GOAL >> Write out the full listing exactly as given, minus the images.

DATASET EXCERPT >>
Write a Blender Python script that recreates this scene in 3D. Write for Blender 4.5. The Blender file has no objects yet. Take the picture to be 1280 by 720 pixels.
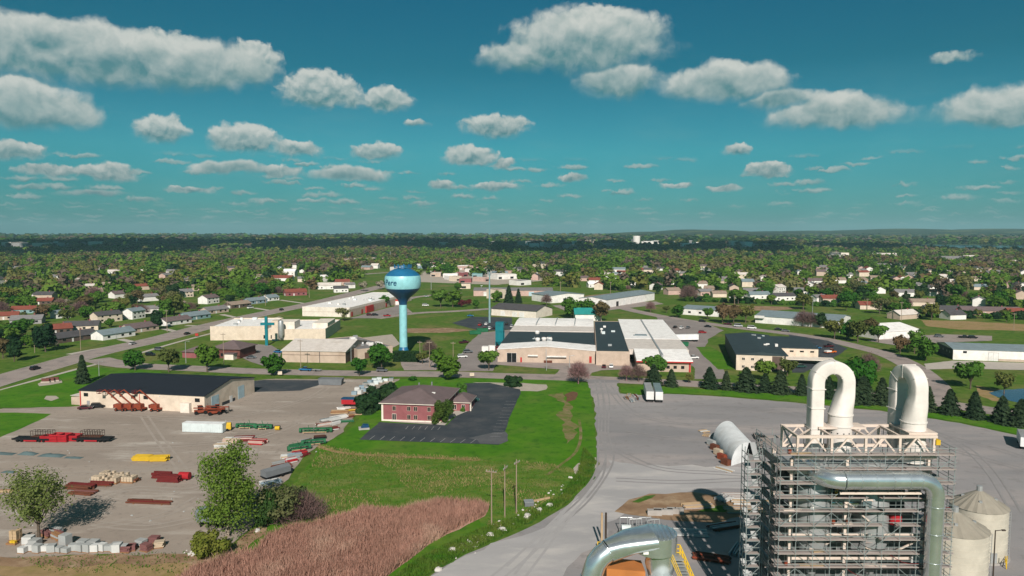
import bpy, math, random
import numpy as np
from mathutils import Vector, Matrix
R=math.radians
S=bpy.context.scene
COL=S.collection
rnd=random.Random(7)
H=60.0; F=900.0; PITCH=math.atan(69/900)
cp,sp=math.cos(PITCH),math.sin(PITCH)
def P(px,py,z=0.0,d=None):
    """photo pixel (1280x720) -> world point at height z (or at distance d along +Y)"""
    x=(px-640)/F; y=-(py-360)/F
    D=Vector((x, cp+sp*y, -sp+cp*y))
    t=(z-H)/D.z if d is None else d/D.y
    return Vector((0,0,H))+D*t
# ---------------------------------------------------------------- materials
def nm(nt,typ,**kw):
    n=nt.nodes.new(typ)
    for k,v in kw.items(): setattr(n,k,v)
    return n
def mat(name,c1,c2=None,scale=1.0,rough=.8,metal=0.0,c3=None,scale3=.05,stretch=None,bump=0.0,obj_var=0.0,transl=0.0,lo=.35,hi=.65,lo3=.5,hi3=.7,c4=None,scale4=2.5,lo4=.58,hi4=.75):
    m=bpy.data.materials.new(name); m.use_nodes=True; nt=m.node_tree
    b=nt.nodes['Principled BSDF']; b.inputs['Roughness'].default_value=rough; b.inputs['Metallic'].default_value=metal
    if 'Specular IOR Level' in b.inputs: b.inputs['Specular IOR Level'].default_value=.5 if rough<.5 else .12
    if c2 is None: c2=tuple(c*.82 for c in c1)
    geo=nm(nt,'ShaderNodeNewGeometry'); src=geo.outputs['Position']
    if stretch:
        mp=nm(nt,'ShaderNodeMapping'); mp.inputs['Scale'].default_value=stretch[:3]; mp.inputs['Rotation'].default_value=(0,0,R(stretch[3]) if len(stretch)>3 else 0)
        nt.links.new(src,mp.inputs['Vector']); src2=mp.outputs['Vector']
    else: src2=src
    def noise(sc,vec,detail=5):
        n=nm(nt,'ShaderNodeTexNoise'); n.inputs['Scale'].default_value=sc; n.inputs['Detail'].default_value=detail; n.inputs['Roughness'].default_value=.6
        nt.links.new(vec,n.inputs['Vector']); return n.outputs['Fac']
    def ramp(fac,a,bb):
        r=nm(nt,'ShaderNodeMapRange'); r.inputs['From Min'].default_value=a; r.inputs['From Max'].default_value=bb
        nt.links.new(fac,r.inputs['Value']); return r.outputs['Result']
    def mix(fac,A,B,bt='MIX'):
        x=nm(nt,'ShaderNodeMix',data_type='RGBA',blend_type=bt)
        if isinstance(fac,float): x.inputs[0].default_value=fac
        else: nt.links.new(fac,x.inputs[0])
        for s,v in ((6,A),(7,B)):
            if isinstance(v,tuple): x.inputs[s].default_value=(*v,1)
            else: nt.links.new(v,x.inputs[s])
        return x.outputs[2]
    n1=noise(scale,src2)
    col=mix(ramp(n1,lo,hi),tuple(c1),tuple(c2))
    if c3 is not None: col=mix(ramp(noise(scale3,src2),lo3,hi3),col,tuple(c3))
    if c4 is not None: col=mix(ramp(noise(scale4,src,3),lo4,hi4),col,tuple(c4))
    if obj_var:
        oi=nm(nt,'ShaderNodeObjectInfo'); hs=nm(nt,'ShaderNodeHueSaturation')
        v=ramp(oi.outputs['Random'],0,1); v.node.inputs['To Min'].default_value=1-obj_var; v.node.inputs['To Max'].default_value=1+obj_var
        nt.links.new(v,hs.inputs['Value'])
        h=nm(nt,'ShaderNodeMath',operation='MULTIPLY_ADD'); nt.links.new(oi.outputs['Random'],h.inputs[0]); h.inputs[1].default_value=-.05; h.inputs[2].default_value=.525
        nt.links.new(h.outputs[0],hs.inputs['Hue']); nt.links.new(col,hs.inputs['Color']); col=hs.outputs['Color']
    nt.links.new(col,b.inputs['Base Color'])
    if bump:
        bp=nm(nt,'ShaderNodeBump'); bp.inputs['Strength'].default_value=bump; bp.inputs['Distance'].default_value=.3
        nt.links.new(n1,bp.inputs['Height']); nt.links.new(bp.outputs['Normal'],b.inputs['Normal'])
    if transl:
        out=nt.nodes['Material Output']; tr=nm(nt,'ShaderNodeBsdfTranslucent'); nt.links.new(col,tr.inputs['Color'])
        ms=nm(nt,'ShaderNodeMixShader'); ms.inputs[0].default_value=transl
        nt.links.new(b.outputs[0],ms.inputs[1]); nt.links.new(tr.outputs[0],ms.inputs[2]); nt.links.new(ms.outputs[0],out.inputs['Surface'])
    return m
M={}
def mk(k,*a,**kw): M[k]=mat(k,*a,**kw); return M[k]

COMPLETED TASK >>
Write a Blender Python script that recreates this scene in 3D. Write for Blender 4.5. The Blender file has no objects yet. Take the picture to be 1280 by 720 pixels.
import bpy, math, random
import numpy as np
from mathutils import Vector, Matrix
R=math.radians
S=bpy.context.scene
COL=S.collection
rnd=random.Random(7)
H=60.0; F=900.0; PITCH=math.atan(69/900)
cp,sp=math.cos(PITCH),math.sin(PITCH)
def P(px,py,z=0.0,d=None):
    """photo pixel (1280x720) -> world point at height z (or at distance d along +Y)"""
    x=(px-640)/F; y=-(py-360)/F
    D=Vector((x, cp+sp*y, -sp+cp*y))
    t=(z-H)/D.z if d is None else d/D.y
    return Vector((0,0,H))+D*t
# ---------------------------------------------------------------- materials
def nm(nt,typ,**kw):
    n=nt.nodes.new(typ)
    for k,v in kw.items(): setattr(n,k,v)
    return n
def mat(name,c1,c2=None,scale=1.0,rough=.8,metal=0.0,c3=None,scale3=.05,stretch=None,bump=0.0,obj_var=0.0,transl=0.0,lo=.35,hi=.65,lo3=.5,hi3=.7,c4=None,scale4=2.5,lo4=.58,hi4=.75):
    m=bpy.data.materials.new(name); m.use_nodes=True; nt=m.node_tree
    b=nt.nodes['Principled BSDF']; b.inputs['Roughness'].default_value=rough; b.inputs['Metallic'].default_value=metal
    if 'Specular IOR Level' in b.inputs: b.inputs['Specular IOR Level'].default_value=.5 if rough<.5 else .12
    if c2 is None: c2=tuple(c*.82 for c in c1)
    geo=nm(nt,'ShaderNodeNewGeometry'); src=geo.outputs['Position']
    if stretch:
        mp=nm(nt,'ShaderNodeMapping'); mp.inputs['Scale'].default_value=stretch[:3]; mp.inputs['Rotation'].default_value=(0,0,R(stretch[3]) if len(stretch)>3 else 0)
        nt.links.new(src,mp.inputs['Vector']); src2=mp.outputs['Vector']
    else: src2=src
    def noise(sc,vec,detail=5):
        n=nm(nt,'ShaderNodeTexNoise'); n.inputs['Scale'].default_value=sc; n.inputs['Detail'].default_value=detail; n.inputs['Roughness'].default_value=.6
        nt.links.new(vec,n.inputs['Vector']); return n.outputs['Fac']
    def ramp(fac,a,bb):
        r=nm(nt,'ShaderNodeMapRange'); r.inputs['From Min'].default_value=a; r.inputs['From Max'].default_value=bb
        nt.links.new(fac,r.inputs['Value']); return r.outputs['Result']
    def mix(fac,A,B,bt='MIX'):
        x=nm(nt,'ShaderNodeMix',data_type='RGBA',blend_type=bt)
        if isinstance(fac,float): x.inputs[0].default_value=fac
        else: nt.links.new(fac,x.inputs[0])
        for s,v in ((6,A),(7,B)):
            if isinstance(v,tuple): x.inputs[s].default_value=(*v,1)
            else: nt.links.new(v,x.inputs[s])
        return x.outputs[2]
    n1=noise(scale,src2)
    col=mix(ramp(n1,lo,hi),tuple(c1),tuple(c2))
    if c3 is not None: col=mix(ramp(noise(scale3,src2),lo3,hi3),col,tuple(c3))
    if c4 is not None: col=mix(ramp(noise(scale4,src,3),lo4,hi4),col,tuple(c4))
    if obj_var:
        oi=nm(nt,'ShaderNodeObjectInfo'); hs=nm(nt,'ShaderNodeHueSaturation')
        v=ramp(oi.outputs['Random'],0,1); v.node.inputs['To Min'].default_value=1-obj_var; v.node.inputs['To Max'].default_value=1+obj_var
        nt.links.new(v,hs.inputs['Value'])
        h=nm(nt,'ShaderNodeMath',operation='MULTIPLY_ADD'); nt.links.new(oi.outputs['Random'],h.inputs[0]); h.inputs[1].default_value=-.05; h.inputs[2].default_value=.525
        nt.links.new(h.outputs[0],hs.inputs['Hue']); nt.links.new(col,hs.inputs['Color']); col=hs.outputs['Color']
    nt.links.new(col,b.inputs['Base Color'])
    if bump:
        bp=nm(nt,'ShaderNodeBump'); bp.inputs['Strength'].default_value=bump; bp.inputs['Distance'].default_value=.3
        nt.links.new(n1,bp.inputs['Height']); nt.links.new(bp.outputs['Normal'],b.inputs['Normal'])
    if transl:
        out=nt.nodes['Material Output']; tr=nm(nt,'ShaderNodeBsdfTranslucent'); nt.links.new(col,tr.inputs['Color'])
        ms=nm(nt,'ShaderNodeMixShader'); ms.inputs[0].default_value=transl
        nt.links.new(b.outputs[0],ms.inputs[1]); nt.links.new(tr.outputs[0],ms.inputs[2]); nt.links.new(ms.outputs[0],out.inputs['Surface'])
    return m
M={}
def mk(k,*a,**kw): M[k]=mat(k,*a,**kw); return M[k]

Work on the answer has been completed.